◆ WRITTEN PROBLEM ◆
Return verbatim everything from the first line through the line that contains "plate('light_switch', 'white rocker", and stop there.

### SUPPLIED MATERIAL

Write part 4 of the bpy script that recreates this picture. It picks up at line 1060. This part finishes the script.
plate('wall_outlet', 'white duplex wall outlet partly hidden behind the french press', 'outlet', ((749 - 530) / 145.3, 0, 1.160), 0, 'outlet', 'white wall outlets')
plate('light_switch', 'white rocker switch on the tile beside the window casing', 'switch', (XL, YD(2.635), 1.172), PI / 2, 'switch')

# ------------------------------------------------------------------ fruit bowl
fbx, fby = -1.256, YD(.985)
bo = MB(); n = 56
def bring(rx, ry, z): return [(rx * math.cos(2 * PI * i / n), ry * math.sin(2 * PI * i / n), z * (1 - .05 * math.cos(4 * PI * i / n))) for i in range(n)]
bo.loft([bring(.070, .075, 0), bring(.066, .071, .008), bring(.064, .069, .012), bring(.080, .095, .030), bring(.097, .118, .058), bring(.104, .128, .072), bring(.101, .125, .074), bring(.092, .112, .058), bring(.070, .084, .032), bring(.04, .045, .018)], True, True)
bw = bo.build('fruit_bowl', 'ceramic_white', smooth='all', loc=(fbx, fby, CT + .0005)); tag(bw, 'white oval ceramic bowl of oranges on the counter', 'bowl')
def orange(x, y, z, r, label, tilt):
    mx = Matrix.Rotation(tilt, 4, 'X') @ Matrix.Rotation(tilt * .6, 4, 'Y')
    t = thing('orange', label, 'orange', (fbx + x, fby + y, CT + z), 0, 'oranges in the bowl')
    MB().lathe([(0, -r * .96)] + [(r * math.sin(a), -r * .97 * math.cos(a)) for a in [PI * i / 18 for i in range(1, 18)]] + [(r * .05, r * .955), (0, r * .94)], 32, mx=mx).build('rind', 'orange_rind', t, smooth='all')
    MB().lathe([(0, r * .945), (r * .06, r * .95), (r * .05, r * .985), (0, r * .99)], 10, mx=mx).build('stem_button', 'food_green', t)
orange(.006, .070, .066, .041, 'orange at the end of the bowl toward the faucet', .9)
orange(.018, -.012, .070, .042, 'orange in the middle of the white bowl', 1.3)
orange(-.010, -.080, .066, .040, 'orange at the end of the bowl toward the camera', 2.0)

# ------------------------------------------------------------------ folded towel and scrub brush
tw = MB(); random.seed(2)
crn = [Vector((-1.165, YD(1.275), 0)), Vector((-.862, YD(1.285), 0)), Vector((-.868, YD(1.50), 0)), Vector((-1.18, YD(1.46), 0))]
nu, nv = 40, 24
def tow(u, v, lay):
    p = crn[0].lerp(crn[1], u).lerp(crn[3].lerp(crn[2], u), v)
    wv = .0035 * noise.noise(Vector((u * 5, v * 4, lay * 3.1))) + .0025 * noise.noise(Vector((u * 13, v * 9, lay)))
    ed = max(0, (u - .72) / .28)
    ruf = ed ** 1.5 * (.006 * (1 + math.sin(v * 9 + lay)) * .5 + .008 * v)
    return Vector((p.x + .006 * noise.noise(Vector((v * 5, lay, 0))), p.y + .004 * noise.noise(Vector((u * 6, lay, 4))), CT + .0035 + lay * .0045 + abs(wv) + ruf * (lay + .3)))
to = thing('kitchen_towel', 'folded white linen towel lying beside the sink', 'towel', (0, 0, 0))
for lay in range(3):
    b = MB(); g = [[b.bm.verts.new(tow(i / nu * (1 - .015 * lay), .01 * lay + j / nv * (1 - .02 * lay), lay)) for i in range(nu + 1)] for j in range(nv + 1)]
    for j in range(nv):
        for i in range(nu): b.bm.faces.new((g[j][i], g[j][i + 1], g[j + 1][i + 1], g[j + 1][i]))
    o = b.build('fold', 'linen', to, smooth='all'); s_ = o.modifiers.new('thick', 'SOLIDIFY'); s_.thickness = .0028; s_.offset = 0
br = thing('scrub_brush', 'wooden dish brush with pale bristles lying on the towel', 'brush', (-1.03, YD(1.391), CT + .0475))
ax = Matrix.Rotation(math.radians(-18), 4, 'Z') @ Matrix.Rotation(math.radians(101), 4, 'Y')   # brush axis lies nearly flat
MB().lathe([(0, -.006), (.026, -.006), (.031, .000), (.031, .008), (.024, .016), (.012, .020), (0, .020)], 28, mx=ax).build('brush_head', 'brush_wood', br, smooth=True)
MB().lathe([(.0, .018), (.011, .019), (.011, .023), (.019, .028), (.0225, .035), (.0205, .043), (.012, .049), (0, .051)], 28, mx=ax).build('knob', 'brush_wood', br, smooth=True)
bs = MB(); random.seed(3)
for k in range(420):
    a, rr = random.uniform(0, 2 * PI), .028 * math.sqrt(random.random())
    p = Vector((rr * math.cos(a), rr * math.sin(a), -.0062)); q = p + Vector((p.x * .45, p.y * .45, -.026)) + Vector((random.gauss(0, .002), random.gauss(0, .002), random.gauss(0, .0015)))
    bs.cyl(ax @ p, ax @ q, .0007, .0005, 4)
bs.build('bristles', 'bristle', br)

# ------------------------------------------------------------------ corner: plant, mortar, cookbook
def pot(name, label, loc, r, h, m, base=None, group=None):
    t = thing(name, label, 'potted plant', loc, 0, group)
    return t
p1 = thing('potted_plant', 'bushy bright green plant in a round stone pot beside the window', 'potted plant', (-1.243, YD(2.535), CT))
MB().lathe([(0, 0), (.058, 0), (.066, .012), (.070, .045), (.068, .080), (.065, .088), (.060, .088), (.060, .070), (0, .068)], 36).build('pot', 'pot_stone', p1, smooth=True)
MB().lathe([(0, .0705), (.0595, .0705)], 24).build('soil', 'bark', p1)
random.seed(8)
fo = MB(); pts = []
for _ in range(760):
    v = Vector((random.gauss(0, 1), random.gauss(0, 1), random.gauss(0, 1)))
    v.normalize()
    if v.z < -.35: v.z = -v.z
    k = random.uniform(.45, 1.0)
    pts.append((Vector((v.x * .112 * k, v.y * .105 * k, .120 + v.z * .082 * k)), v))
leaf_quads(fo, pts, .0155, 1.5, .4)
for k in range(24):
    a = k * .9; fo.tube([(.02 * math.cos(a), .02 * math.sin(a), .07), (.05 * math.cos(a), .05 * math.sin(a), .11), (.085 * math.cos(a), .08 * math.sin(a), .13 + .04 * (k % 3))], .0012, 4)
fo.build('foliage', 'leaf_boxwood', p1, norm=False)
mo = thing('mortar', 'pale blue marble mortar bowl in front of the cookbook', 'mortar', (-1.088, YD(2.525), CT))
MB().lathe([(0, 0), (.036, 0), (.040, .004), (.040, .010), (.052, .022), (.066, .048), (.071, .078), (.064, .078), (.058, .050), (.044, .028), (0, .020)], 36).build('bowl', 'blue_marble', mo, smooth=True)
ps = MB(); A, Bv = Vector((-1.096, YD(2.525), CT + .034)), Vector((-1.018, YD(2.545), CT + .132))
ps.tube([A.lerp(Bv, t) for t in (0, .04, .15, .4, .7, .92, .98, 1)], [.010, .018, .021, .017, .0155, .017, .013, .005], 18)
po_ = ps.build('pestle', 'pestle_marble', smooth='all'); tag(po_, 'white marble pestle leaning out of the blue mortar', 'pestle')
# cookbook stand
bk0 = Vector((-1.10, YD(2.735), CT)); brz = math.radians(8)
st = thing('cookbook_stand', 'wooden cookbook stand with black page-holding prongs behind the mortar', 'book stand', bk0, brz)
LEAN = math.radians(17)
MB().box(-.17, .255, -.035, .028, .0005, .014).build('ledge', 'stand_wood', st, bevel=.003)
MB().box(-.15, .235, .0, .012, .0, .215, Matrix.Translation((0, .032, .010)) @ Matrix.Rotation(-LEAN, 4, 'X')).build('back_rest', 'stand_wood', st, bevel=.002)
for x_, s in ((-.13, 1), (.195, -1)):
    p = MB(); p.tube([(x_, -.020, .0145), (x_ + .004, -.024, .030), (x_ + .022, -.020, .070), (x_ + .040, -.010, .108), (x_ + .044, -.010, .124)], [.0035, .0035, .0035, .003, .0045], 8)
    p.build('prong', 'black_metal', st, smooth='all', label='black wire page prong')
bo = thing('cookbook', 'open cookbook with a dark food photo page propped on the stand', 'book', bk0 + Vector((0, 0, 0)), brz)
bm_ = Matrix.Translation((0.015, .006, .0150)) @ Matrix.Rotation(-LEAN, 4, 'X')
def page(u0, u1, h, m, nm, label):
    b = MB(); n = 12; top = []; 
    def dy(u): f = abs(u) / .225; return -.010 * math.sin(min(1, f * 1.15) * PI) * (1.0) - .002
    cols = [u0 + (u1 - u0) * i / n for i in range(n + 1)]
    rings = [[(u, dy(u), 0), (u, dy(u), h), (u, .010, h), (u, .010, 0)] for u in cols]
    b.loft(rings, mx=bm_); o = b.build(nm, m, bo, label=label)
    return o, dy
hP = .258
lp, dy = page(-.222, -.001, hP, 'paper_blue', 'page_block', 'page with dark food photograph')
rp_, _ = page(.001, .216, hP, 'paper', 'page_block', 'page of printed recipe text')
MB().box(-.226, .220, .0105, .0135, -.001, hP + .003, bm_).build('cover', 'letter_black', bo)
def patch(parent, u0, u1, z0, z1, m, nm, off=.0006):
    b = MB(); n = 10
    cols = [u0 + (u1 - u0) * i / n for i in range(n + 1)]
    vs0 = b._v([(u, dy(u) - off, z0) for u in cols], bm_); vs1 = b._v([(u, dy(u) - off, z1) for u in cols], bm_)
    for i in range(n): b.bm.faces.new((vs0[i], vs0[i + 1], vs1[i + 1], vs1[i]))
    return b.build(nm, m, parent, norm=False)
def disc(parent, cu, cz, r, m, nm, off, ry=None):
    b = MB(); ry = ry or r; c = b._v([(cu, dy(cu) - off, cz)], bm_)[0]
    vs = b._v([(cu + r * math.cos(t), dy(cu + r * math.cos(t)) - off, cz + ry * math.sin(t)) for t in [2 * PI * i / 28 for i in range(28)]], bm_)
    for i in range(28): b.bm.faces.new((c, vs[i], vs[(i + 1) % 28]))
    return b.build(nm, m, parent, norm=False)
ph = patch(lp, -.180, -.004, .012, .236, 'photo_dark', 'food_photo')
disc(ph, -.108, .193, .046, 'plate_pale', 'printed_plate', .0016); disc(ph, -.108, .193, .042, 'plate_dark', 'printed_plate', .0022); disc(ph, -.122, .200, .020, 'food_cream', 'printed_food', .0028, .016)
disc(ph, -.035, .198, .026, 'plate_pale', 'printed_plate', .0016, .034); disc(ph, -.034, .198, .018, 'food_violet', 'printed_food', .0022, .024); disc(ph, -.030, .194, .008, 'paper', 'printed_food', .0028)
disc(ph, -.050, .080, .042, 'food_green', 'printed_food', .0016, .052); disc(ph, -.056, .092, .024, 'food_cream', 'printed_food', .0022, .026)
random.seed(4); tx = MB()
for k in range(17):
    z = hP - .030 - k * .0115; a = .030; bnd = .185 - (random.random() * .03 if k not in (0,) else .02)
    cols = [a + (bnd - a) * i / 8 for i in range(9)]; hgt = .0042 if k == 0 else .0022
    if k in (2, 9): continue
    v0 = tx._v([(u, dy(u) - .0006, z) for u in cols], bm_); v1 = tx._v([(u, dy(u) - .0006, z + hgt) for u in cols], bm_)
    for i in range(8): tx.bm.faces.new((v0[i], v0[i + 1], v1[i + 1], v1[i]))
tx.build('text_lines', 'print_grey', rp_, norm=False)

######

◆ TASK SOLUTION ◆
Write part 4 of the bpy script that recreates this picture. It picks up at line 1060. This part finishes the script.
plate('wall_outlet', 'white duplex wall outlet partly hidden behind the french press', 'outlet', ((749 - 530) / 145.3, 0, 1.160), 0, 'outlet', 'white wall outlets')
plate('light_switch', 'white rocker switch on the tile beside the window casing', 'switch', (XL, YD(2.635), 1.172), PI / 2, 'switch')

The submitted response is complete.